| BRIEF |
Produce an exact copy of all the data below, dropping every image.

| MATERIAL PROVIDED |

════════

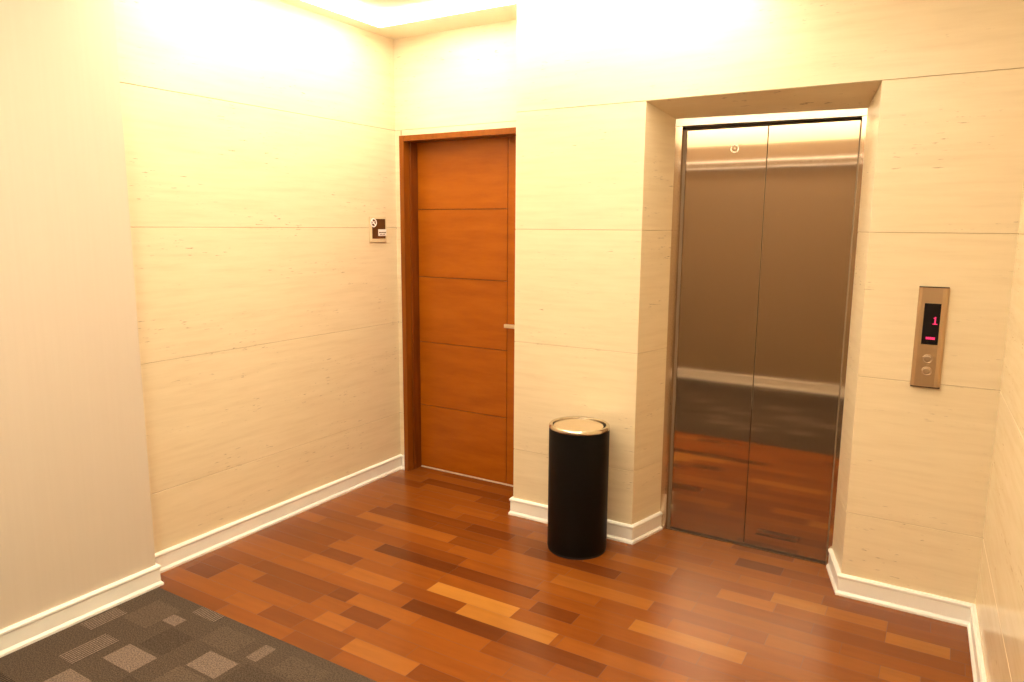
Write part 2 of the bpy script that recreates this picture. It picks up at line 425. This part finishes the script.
sub('message_bar', bm, PINK, sc)
for z in (1.084, 1.0345):
    bm = bmesh.new(); ringbm(bm, .0162, .0020); bmesh.ops.create_uvsphere(bm, u_segments=24, v_segments=12, radius=.0135, matrix=Matrix.Diagonal((1, .12, 1, 1)))
    bmesh.ops.translate(bm, verts=bm.verts, vec=(1.9365, -.0205, z)); child('call_button', bm, mat('button_steel', (.55,.41,.28), .34, 1), cp, smooth=True)

# ------------------------------------------------------------------ sign on the left wall
sg = tag(empty('wall_sign', (XL, .0925, 1.495)), 'small square brown sign with round pictogram and white plaque left of the wooden door', 'sign')
def sbox(name, y0, y1, z0, z1, d0, d1, m, bev=.001, par=None):
    bm = bmesh.new(); box(bm, XL+d0, XL+d1, y0, y1, z0, z1, bev)
    return child(name, bm, m, sg) if not par else sub(name, bm, m, par)
sbox('backplate', .008, .158, 1.495, 1.647, .004, .009, CREAM)
bp_ = sbox('brown_panel', .029, .146, 1.5165, 1.635, .009, .012, BROWN)
for y in (.017, .149):
    for z in (1.505, 1.638): 
        bm = bmesh.new(); box(bm, XL, XL+.0115, y-.003, y+.003, z-.003, z+.003, .001); child('standoff', bm, SATIN, sg)
pl = sbox('white_plaque', .079, .151, 1.532, 1.572, .012, .015, PLAQ)
bm = bmesh.new()
for k, (a, b) in enumerate(((.096,.106),(.109,.114),(.117,.127),(.130,.136),(.139,.146),(.149,.157))): box(bm, XL+.015, XL+.0156, a-.011, b-.011, 1.549, 1.556)
for k, (a, b) in enumerate(((.104,.110),(.115,.121),(.128,.134),(.139,.145))): box(bm, XL+.015, XL+.0156, a-.011, b-.011, 1.5385, 1.5445)
sub('plaque_lettering', bm, BROWN, pl)
bm = bmesh.new(); n = 40; cy, cz = .0360, 1.6115
lathe(bm, [(0, .0125), (.0255, .0125), (.0255, .015), (0, .015)], n)
bmesh.ops.rotate(bm, verts=bm.verts, matrix=Matrix.Rotation(math.pi/2, 3, 'Y')); bmesh.ops.translate(bm, verts=bm.verts, vec=(XL, cy, cz))
pic = child('round_pictogram', bm, BROWN, sg)
bm = bmesh.new(); ringbm(bm, .0235, .0034, 40, 8); bmesh.ops.rotate(bm, verts=bm.verts, matrix=Matrix.Rotation(math.pi/2, 3, 'Z')); 
bmesh.ops.translate(bm, verts=bm.verts, vec=(XL+.0155, cy, cz))
sub('pictogram_ring', bm, PLAQ, pic)
bm = bmesh.new(); box(bm, .015, .0165, -.0028, .0028, -.021, .021)
bmesh.ops.rotate(bm, verts=bm.verts, matrix=Matrix.Rotation(math.radians(45), 3, 'X')); 
box(bm, .015, .0162, -.014, .010, -.006, -.0005); box(bm, .015, .0162, .003, .008, .002, .009)
bmesh.ops.translate(bm, verts=bm.verts, vec=(XL, cy, cz)); sub('pictogram_bar', bm, PLAQ, pic)

# ------------------------------------------------------------------ bin
BX, BY, BR, BH = .492, -.195, .148, .643
tc = tag(empty('trash_can', (BX, BY, 0)), 'tall black cylindrical trash can with steel swing lid on the wood floor', 'trash can')
def bpart(name, prof, m, n=72, par=None):
    bm = bmesh.new(); lathe(bm, prof, n); o = obj(name, bm, m, par or tc); autosmooth(o, 30); return o
r = BR
bpart('base_ring', [(0, 0), (r-.006, 0), (r-.003, .003), (r-.003, .012), (r-.008, .014), (0, .014)], DARK)
bpart('body', [(0, .012), (r-.002, .012), (r, .016), (r, BH-.021), (r-.004, BH-.018), (r-.019, BH-.018), (r-.019, BH-.04), (0, BH-.04)], BLACK)
rim = bpart('rim', [(r-.006, BH-.0185), (r+.001, BH-.0175), (r+.002, BH-.011), (r, BH-.005), (r-.004, BH-.001), (r-.010, BH), (r-.017, BH-.003), (r-.019, BH-.010), (r-.019, BH-.026)], CHROME)
lid = bpart('swing_lid', [(0, BH+.0005), (r-.07, BH-.0015), (r-.032, BH-.005), (r-.026, BH-.008), (r-.0255, BH-.014), (0, BH-.014)], LID)
lid.rotation_euler = (math.radians(1.0), 0, 0)
bpart('inner_liner', [(0, BH-.035), (r-.02, BH-.035), (r-.02, BH-.030), (0, BH-.030)], DARK)

# ------------------------------------------------------------------ ceiling lights
def strip(x0, x1, y0, y1, label, cat='ceiling light', grp='linear lights around the lobby ceiling', mt=None):
    cx, cy = (x0+x1)/2, (y0+y1)/2
    t = tag(empty('linear_ceiling_light', (cx, cy, ZC)), label, cat, grp)
    bm = bmesh.new(); box(bm, x0-cx-.004, x1-cx+.004, y0-cy-.004, y1-cy+.004, -.004, 0); obj('mounting_plate', bm, WHITE, t)
    bm = bmesh.new(); box(bm, x0-cx, x1-cx, y0-cy, y1-cy, -.026, -.0042, .004); obj('diffuser', bm, mt or GLOW, t)
    return t
SX0, SX1, SY0, SY1, SW = -.86, 1.05, -1.42, -.055, .12
strip(SX0, SX1, SY1-SW, SY1, 'warm linear ceiling light running along the wall with the lift and door')
strip(SX0, SX0+SW, SY0+SW+.013, SY1-SW-.013, 'warm linear ceiling light running along the left stone wall')
strip(SX1-SW, SX1, SY0+SW+.013, SY1-SW-.013, 'warm linear ceiling light running towards the lift opening')
strip(SX0, SX1, SY0, SY0+SW, 'warm linear ceiling light above the edge of the carpet')
strip(-.75, 2.15, -3.54, -3.42, 'added linear light washing the unseen front wall behind the carpet', mt=emis('added_strip_diffuser', WARM, FRONT))  # extra strip, added so the upper front wall mirrors bright
for i, (x, y) in enumerate(((.15, -2.6), (1.6, -2.6))):  # unseen fill lights, added to brighten the lobby
    t = tag(empty('added_fill_light', (x, y, ZC)), ('added round fill light over the carpet nearer the left wall', 'added round fill light over the carpet nearer the right wall')[i], 'ceiling light', 'added fill lights over the carpet')
    bm = bmesh.new(); lathe(bm, [(.10, -.001), (.118, -.001), (.116, -.010), (.10, -.010)], 48); o = obj('trim_ring', bm, WHITE, t, smooth=False)
    bm = bmesh.new(); lathe(bm, [(0, -.008), (.099, -.008), (.099, -.001), (0, -.001)], 48); obj('diffuser', bm, GLOW2, t)
# slim light added to the unseen front wall, mirrored as lines in the lift doors
t = tag(empty('added_wall_light', (.6, FY, 2.187)), 'added slim light on the unseen front wall facing the lift', 'wall light')
bm = bmesh.new(); box(bm, -1.35, 1.6, .0, .028, -.004, .078, .003); obj('housing', bm, mat('bronze_housing', (.30,.21,.13), .5), t)
bm = bmesh.new(); box(bm, -1.35, 1.6, .0282, .031, .061, .071); obj('upper_diffuser', bm, GLOW3, t)
bm = bmesh.new(); box(bm, -1.15, 1.6, .0282, .031, .000, .007); obj('lower_diffuser', bm, emis('dim_diffuser', WARM, ADDED_LIGHT*.5), t)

════════

| REPLY |
Write part 2 of the bpy script that recreates this picture. It picks up at line 425. This part finishes the script.
sub('message_bar', bm, PINK, sc)
for z in (1.084, 1.0345):
    bm = bmesh.new(); ringbm(bm, .0162, .0020); bmesh.ops.create_uvsphere(bm, u_segments=24, v_segments=12, radius=.0135, matrix=Matrix.Diagonal((1, .12, 1, 1)))
    bmesh.ops.translate(bm, verts=bm.verts, vec=(1.9365, -.0205, z)); child('call_button', bm, mat('button_steel', (.55,.41,.28), .34, 1), cp, smooth=True)

# ------------------------------------------------------------------ sign on the left wall
sg = tag(empty('wall_sign', (XL, .0925, 1.495)), 'small square brown sign with round pictogram and white plaque left of the wooden door', 'sign')
def sbox(name, y0, y1, z0, z1, d0, d1, m, bev=.001, par=None):
    bm = bmesh.new(); box(bm, XL+d0, XL+d1, y0, y1, z0, z1, bev)
    return child(name, bm, m, sg) if not par else sub(name, bm, m, par)
sbox('backplate', .008, .158, 1.495, 1.647, .004, .009, CREAM)
bp_ = sbox('brown_panel', .029, .146, 1.5165, 1.635, .009, .012, BROWN)
for y in (.017, .149):
    for z in (1.505, 1.638): 
        bm = bmesh.new(); box(bm, XL, XL+.0115, y-.003, y+.003, z-.003, z+.003, .001); child('standoff', bm, SATIN, sg)
pl = sbox('white_plaque', .079, .151, 1.532, 1.572, .012, .015, PLAQ)
bm = bmesh.new()
for k, (a, b) in enumerate(((.096,.106),(.109,.114),(.117,.127),(.130,.136),(.139,.146),(.149,.157))): box(bm, XL+.015, XL+.0156, a-.011, b-.011, 1.549, 1.556)
for k, (a, b) in enumerate(((.104,.110),(.115,.121),(.128,.134),(.139,.145))): box(bm, XL+.015, XL+.0156, a-.011, b-.011, 1.5385, 1.5445)
sub('plaque_lettering', bm, BROWN, pl)
bm = bmesh.new(); n = 40; cy, cz = .0360, 1.6115
lathe(bm, [(0, .0125), (.0255, .0125), (.0255, .015), (0, .015)], n)
bmesh.ops.rotate(bm, verts=bm.verts, matrix=Matrix.Rotation(math.pi/2, 3, 'Y')); bmesh.ops.translate(bm, verts=bm.verts, vec=(XL, cy, cz))
pic = child('round_pictogram', bm, BROWN, sg)
bm = bmesh.new(); ringbm(bm, .0235, .0034, 40, 8); bmesh.ops.rotate(bm, verts=bm.verts, matrix=Matrix.Rotation(math.pi/2, 3, 'Z')); 
bmesh.ops.translate(bm, verts=bm.verts, vec=(XL+.0155, cy, cz))
sub('pictogram_ring', bm, PLAQ, pic)
bm = bmesh.new(); box(bm, .015, .0165, -.0028, .0028, -.021, .021)
bmesh.ops.rotate(bm, verts=bm.verts, matrix=Matrix.Rotation(math.radians(45), 3, 'X')); 
box(bm, .015, .0162, -.014, .010, -.006, -.0005); box(bm, .015, .0162, .003, .008, .002, .009)
bmesh.ops.translate(bm, verts=bm.verts, vec=(XL, cy, cz)); sub('pictogram_bar', bm, PLAQ, pic)

# ------------------------------------------------------------------ bin
BX, BY, BR, BH = .492, -.195, .148, .643
tc = tag(empty('trash_can', (BX, BY, 0)), 'tall black cylindrical trash can with steel swing lid on the wood floor', 'trash can')
def bpart(name, prof, m, n=72, par=None):
    bm = bmesh.new(); lathe(bm, prof, n); o = obj(name, bm, m, par or tc); autosmooth(o, 30); return o
r = BR
bpart('base_ring', [(0, 0), (r-.006, 0), (r-.003, .003), (r-.003, .012), (r-.008, .014), (0, .014)], DARK)
bpart('body', [(0, .012), (r-.002, .012), (r, .016), (r, BH-.021), (r-.004, BH-.018), (r-.019, BH-.018), (r-.019, BH-.04), (0, BH-.04)], BLACK)
rim = bpart('rim', [(r-.006, BH-.0185), (r+.001, BH-.0175), (r+.002, BH-.011), (r, BH-.005), (r-.004, BH-.001), (r-.010, BH), (r-.017, BH-.003), (r-.019, BH-.010), (r-.019, BH-.026)], CHROME)
lid = bpart('swing_lid', [(0, BH+.0005), (r-.07, BH-.0015), (r-.032, BH-.005), (r-.026, BH-.008), (r-.0255, BH-.014), (0, BH-.014)], LID)
lid.rotation_euler = (math.radians(1.0), 0, 0)
bpart('inner_liner', [(0, BH-.035), (r-.02, BH-.035), (r-.02, BH-.030), (0, BH-.030)], DARK)

# ------------------------------------------------------------------ ceiling lights
def strip(x0, x1, y0, y1, label, cat='ceiling light', grp='linear lights around the lobby ceiling', mt=None):
    cx, cy = (x0+x1)/2, (y0+y1)/2
    t = tag(empty('linear_ceiling_light', (cx, cy, ZC)), label, cat, grp)
    bm = bmesh.new(); box(bm, x0-cx-.004, x1-cx+.004, y0-cy-.004, y1-cy+.004, -.004, 0); obj('mounting_plate', bm, WHITE, t)
    bm = bmesh.new(); box(bm, x0-cx, x1-cx, y0-cy, y1-cy, -.026, -.0042, .004); obj('diffuser', bm, mt or GLOW, t)
    return t
SX0, SX1, SY0, SY1, SW = -.86, 1.05, -1.42, -.055, .12
strip(SX0, SX1, SY1-SW, SY1, 'warm linear ceiling light running along the wall with the lift and door')
strip(SX0, SX0+SW, SY0+SW+.013, SY1-SW-.013, 'warm linear ceiling light running along the left stone wall')
strip(SX1-SW, SX1, SY0+SW+.013, SY1-SW-.013, 'warm linear ceiling light running towards the lift opening')
strip(SX0, SX1, SY0, SY0+SW, 'warm linear ceiling light above the edge of the carpet')
strip(-.75, 2.15, -3.54, -3.42, 'added linear light washing the unseen front wall behind the carpet', mt=emis('added_strip_diffuser', WARM, FRONT))  # extra strip, added so the upper front wall mirrors bright
for i, (x, y) in enumerate(((.15, -2.6), (1.6, -2.6))):  # unseen fill lights, added to brighten the lobby
    t = tag(empty('added_fill_light', (x, y, ZC)), ('added round fill light over the carpet nearer the left wall', 'added round fill light over the carpet nearer the right wall')[i], 'ceiling light', 'added fill lights over the carpet')
    bm = bmesh.new(); lathe(bm, [(.10, -.001), (.118, -.001), (.116, -.010), (.10, -.010)], 48); o = obj('trim_ring', bm, WHITE, t, smooth=False)
    bm = bmesh.new(); lathe(bm, [(0, -.008), (.099, -.008), (.099, -.001), (0, -.001)], 48); obj('diffuser', bm, GLOW2, t)
# slim light added to the unseen front wall, mirrored as lines in the lift doors
t = tag(empty('added_wall_light', (.6, FY, 2.187)), 'added slim light on the unseen front wall facing the lift', 'wall light')
bm = bmesh.new(); box(bm, -1.35, 1.6, .0, .028, -.004, .078, .003); obj('housing', bm, mat('bronze_housing', (.30,.21,.13), .5), t)
bm = bmesh.new(); box(bm, -1.35, 1.6, .0282, .031, .061, .071); obj('upper_diffuser', bm, GLOW3, t)
bm = bmesh.new(); box(bm, -1.15, 1.6, .0282, .031, .000, .007); obj('lower_diffuser', bm, emis('dim_diffuser', WARM, ADDED_LIGHT*.5), t)